COURTESY THE ARTIST
COURTESY THE ARTIST
The Telegraph reports that Jeff Koons is being sued by photographer Mitchel Gray for the artist’s use of one of his photographs for the 1986 painting I Could Go for Something Gordon’s. Gray’s picture was originally reproduced in a Gordon’s gin advertisement, and Gray claims not to have known about Koons’s painting of the ad until now, despite the fact that the work has been widely exhibited. (It could be seen in last year’s Koons retrospective at the Whitney, and the museum’s website features extensive information about the painting.)
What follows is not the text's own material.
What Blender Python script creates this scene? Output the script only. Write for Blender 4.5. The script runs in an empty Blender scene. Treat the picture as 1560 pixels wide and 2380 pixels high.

The work comes from Koons’s 1986 series “Luxury and Degradation,” which features a number of paintings that are enlarged reproductions of liquor advertisements. Except for its size, I Could Go for Something Gordon’s is otherwise an exact replica of the original advertisement, as are many other works in this series. (Also included in the series are a number of stainless-steel sculptures.) “I never wanted real luxury, instead,” Koons is quoted as saying of the works, on the Whitney’s site, “I wanted proletarian luxury, something visually intoxicating, disorienting.”
Four other works by Koons have been the subject of legal action over the years, the most recent being Fait d’Hiver (1988), a sculpture that a French adman found to be based on his own photograph when he saw the work in December of last year. Koons was also sued in 1992, 1993, and 2006. He won the 2006 suit, over a photograph by Andrea Blanch that Koons appropriated for his 2000 painting Niagara.